One of the oldest dreams of humanity is that there is another world within ours – maybe smaller in size, but larger in most other things. And while we dream of that grand world, thrilling with fear and with wonder, we sometimes dream of finding our way in. To judge by all the stories, it’s easier to enter by accident than by earnest seeking.
Epic – released into theaters just last month – is the old dream made new once more. Mary Katherine is a modern girl, from her cell phone to her broken home to her moniker “MK”. But she’s about to enter a world they could have told a story about a thousand years ago.

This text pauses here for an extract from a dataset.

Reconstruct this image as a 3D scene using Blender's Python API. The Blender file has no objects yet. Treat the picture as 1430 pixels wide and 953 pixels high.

With a few additions. The snail and the slug – the comic relief of the movie – are thoroughly modern touches. Epic also makes a twenty-first century take-off of the “wise man” trope.
And these are only within the fairy-tale world. From without, the movie goes so far as to add sci-fi elaborations to its fantasy milieu – talk of the “ecosystem”, of another dimension. It employs a similar idea to what Terry Pratchett said of his gnomes in Truckers: They live faster.
For a movie, Epic is unusually complex. There are five story threads weaving together, at least four major characters whose stories are being told. In most of these characters there is some hint of cliche – the charming, high-spirited rebel, the obsessed scientist, the stoic warrior. Yet the movie deepens them with a sense of history and, with it, a sense of sadness.
The filmmakers handle their large number of characters and subplots expertly. They keep the pace up and integrate all into a cohesive whole. Nothing is irrelevant, nothing is wasted. Certain elements could, in a less full work, have been expanded upon greatly. I know that not everything was told, but I believe enough was.
Epic is a clean movie – surprising for any movie released in 2013, and especially for a DreamWorks movie. The story gives the action and the adventure you would expect, with the requisite dose of humor. More unusually, it draws its viewers into an elemental struggle between good and evil and sounds a light but pervasive note of sadness. Something, it seems, has happened to everyone.
Epic‘s crowning artistic achievement is the world it creates, realized with beautiful animation and with a sense of the grandeur, the peril, and the humor possible in such a world. Epic is an entertaining ride, and a satisfying tale, as it plunges into our old dream, the world within ours.